What both the supporters and critics seemed to have missed is the fundamental ambivalence con-fusing Assmann’s cultural critique. These con-fusions about the Mosaic distinction versus cosmotheism are fourfold and systematic.

–The Mosaic distinction as represented by Assmann in a negative light constitutes the generating source of exclusive and excluding forms of monotheism, in which the other, other gods, are judged to be “false,” in contrast to the true, single God of the monotheist. The exclusions are violent and uncompromising, and turn against other people. This is the familiar criticism of monotheism advanced by Regina Schwartz and others.
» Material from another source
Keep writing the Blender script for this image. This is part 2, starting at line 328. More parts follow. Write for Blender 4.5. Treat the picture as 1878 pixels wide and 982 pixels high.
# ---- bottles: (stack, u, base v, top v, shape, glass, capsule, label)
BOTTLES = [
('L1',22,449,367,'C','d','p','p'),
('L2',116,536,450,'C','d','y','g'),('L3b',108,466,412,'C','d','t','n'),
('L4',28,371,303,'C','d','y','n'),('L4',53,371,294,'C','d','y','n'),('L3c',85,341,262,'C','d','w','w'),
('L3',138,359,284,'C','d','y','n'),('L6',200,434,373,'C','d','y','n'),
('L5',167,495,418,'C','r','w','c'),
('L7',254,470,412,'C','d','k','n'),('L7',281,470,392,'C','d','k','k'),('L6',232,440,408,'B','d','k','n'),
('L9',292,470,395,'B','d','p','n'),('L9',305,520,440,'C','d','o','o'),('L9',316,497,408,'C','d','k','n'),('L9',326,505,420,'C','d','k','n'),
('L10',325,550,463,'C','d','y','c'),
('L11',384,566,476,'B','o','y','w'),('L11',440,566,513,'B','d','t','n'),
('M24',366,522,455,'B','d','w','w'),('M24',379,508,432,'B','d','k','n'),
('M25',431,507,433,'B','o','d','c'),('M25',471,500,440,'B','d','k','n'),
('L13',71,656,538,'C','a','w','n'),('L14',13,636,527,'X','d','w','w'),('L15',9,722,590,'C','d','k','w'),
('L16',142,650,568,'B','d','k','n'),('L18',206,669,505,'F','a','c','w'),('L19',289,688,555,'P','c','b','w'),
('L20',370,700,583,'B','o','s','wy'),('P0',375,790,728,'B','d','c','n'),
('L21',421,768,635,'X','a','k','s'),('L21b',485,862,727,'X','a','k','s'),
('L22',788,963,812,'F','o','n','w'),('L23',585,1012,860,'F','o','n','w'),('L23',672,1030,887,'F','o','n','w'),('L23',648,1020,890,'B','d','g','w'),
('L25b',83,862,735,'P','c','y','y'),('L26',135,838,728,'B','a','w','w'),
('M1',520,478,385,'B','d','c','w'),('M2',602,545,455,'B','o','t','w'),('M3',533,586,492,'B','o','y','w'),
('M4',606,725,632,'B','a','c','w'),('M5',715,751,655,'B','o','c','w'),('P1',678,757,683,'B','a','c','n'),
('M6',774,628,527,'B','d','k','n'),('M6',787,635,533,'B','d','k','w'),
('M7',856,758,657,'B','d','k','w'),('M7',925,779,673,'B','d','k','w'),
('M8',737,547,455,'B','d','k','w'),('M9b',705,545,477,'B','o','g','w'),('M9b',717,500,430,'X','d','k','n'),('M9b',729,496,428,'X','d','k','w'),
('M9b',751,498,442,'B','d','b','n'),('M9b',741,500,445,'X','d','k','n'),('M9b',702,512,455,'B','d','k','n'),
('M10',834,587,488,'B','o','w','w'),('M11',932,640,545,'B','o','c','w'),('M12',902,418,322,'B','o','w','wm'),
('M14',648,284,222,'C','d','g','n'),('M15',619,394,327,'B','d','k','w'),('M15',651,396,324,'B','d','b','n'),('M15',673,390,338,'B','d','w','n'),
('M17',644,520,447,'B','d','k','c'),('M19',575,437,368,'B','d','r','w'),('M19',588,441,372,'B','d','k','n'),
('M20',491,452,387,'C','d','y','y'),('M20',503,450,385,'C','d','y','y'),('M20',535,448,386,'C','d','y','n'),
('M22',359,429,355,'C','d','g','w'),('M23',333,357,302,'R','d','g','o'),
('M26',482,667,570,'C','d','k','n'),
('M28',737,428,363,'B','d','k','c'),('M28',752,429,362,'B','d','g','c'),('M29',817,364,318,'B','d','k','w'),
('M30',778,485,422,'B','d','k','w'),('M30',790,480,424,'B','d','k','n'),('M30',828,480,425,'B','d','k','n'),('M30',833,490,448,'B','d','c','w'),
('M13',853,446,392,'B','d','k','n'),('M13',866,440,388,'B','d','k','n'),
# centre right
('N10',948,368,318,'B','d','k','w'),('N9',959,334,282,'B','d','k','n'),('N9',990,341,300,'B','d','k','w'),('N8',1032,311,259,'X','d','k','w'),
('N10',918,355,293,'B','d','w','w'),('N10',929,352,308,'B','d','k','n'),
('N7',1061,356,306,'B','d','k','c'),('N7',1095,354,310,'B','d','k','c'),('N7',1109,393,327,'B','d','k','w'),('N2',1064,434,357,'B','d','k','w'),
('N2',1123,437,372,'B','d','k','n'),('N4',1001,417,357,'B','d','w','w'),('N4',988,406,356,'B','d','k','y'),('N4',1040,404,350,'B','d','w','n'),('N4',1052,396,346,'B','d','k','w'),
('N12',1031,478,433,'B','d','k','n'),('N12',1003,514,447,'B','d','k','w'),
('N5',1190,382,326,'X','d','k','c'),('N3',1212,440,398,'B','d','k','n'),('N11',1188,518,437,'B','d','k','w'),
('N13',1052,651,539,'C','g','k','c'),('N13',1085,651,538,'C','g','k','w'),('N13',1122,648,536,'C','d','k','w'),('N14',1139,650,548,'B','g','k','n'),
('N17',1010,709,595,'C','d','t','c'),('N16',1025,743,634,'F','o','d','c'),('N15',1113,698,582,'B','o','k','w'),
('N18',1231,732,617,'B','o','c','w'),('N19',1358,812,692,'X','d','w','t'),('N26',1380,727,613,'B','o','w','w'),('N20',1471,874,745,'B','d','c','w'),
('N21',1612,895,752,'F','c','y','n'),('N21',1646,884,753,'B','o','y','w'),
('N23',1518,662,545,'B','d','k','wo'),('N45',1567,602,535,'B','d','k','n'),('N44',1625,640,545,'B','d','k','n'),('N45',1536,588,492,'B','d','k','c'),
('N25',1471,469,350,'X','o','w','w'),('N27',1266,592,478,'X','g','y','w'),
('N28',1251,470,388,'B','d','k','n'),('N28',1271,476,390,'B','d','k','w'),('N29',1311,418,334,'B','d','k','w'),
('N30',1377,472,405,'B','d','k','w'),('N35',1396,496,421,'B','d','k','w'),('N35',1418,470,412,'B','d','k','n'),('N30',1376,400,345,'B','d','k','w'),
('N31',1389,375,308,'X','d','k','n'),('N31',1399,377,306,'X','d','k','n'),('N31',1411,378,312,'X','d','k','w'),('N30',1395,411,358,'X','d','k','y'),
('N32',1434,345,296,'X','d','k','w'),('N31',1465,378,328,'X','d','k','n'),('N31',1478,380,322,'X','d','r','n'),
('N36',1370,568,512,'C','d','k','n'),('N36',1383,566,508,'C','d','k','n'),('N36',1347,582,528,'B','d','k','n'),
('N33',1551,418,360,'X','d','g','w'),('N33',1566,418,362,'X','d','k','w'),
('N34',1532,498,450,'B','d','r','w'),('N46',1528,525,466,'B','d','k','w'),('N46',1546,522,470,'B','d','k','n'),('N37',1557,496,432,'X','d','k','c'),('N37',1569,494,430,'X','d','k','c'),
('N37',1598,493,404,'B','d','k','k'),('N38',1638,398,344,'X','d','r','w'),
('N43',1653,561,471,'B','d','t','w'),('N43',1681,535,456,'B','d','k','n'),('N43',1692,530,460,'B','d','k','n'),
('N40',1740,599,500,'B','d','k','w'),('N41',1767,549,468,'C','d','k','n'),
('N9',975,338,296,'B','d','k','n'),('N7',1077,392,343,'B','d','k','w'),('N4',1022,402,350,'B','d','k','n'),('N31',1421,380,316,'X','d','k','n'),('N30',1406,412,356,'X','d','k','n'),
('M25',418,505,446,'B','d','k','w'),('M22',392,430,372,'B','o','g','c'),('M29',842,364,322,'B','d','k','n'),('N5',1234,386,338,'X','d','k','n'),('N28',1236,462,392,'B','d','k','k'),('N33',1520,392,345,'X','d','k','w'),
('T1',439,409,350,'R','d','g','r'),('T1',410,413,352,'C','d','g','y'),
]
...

It is only one part of Assmann’s presentation.

–The Mosaic distinction is represented by Assmann in a positive light in that the Mosaic distinction forces the critical distinction between true politics and false politics. The transcendent God cannot be represented by a profane ruler as once previously (p.47). Once God and world have been rendered distinct, the political meaning and consequence of the Mosaic distinction “lies in the separation of politics and religion.” Royalty disappears, the kingdom of God is not of this earth, etc. (p.48).  Or put this way, in a form slightly altered from the one presented by Assmann, the Mosaic distinction frees God from the world, from cosmos, society, and fate, while at the same time, the human person is emancipated from human persons (p.41). The political sovereign can no longer “represent” God in the world since God no longer belongs to the world.

–Cosmotheism is represented by Assmann in a positive light. It represents forms of religion that are rooted in the world and in nature. Their colors are more bright and vibrant than the dull, more sober and “somber” palette ascribed by Assmann to the Mosaic distinction and secondary religions (p.116). Its wisdom, the wisdom of Solomon, is a worldly form of secular wisdom. Cosmotheism is the religion of “rapt assent” and veneration before the world (pp.9, 69)

–Cosmotheism is represented by Assmann in a negative light, perhaps because it constitutes the religion of “rapt assent” and veneration before the state and its profane sovereign. Unable to separate religion from the world, it is unable to make a disjoint between God and state politics. Cosmotheism reflects the divinization of the world, but also of political mastery (p.57). The religion of dominion, it generates hermeticism, Spinozism, freemasonry, Rosicruciansim, Nazism, and New Age religions (p.75).

In his own project, Shaul wants to undo the Mosaic distinction. As for me, I’ll stick with the Mosaic distinction because, sublimated, it ends up liberal, whereas cosmotheism ends up Schmittian and fascist. I have no doubt that Assmann has his eye on this distinction as well. Any confusion about him is this. It seems that Assmann rejects the Mosaic distinction only to affirm it; and he embraces cosmotheism only to reject it, that he wants to fold the other into the one. Maybe that’s not a “confusion.” Maybe that’s precisely the trick. At any rate, “the price of monotheism” seems less steep than the price of cosmotheism.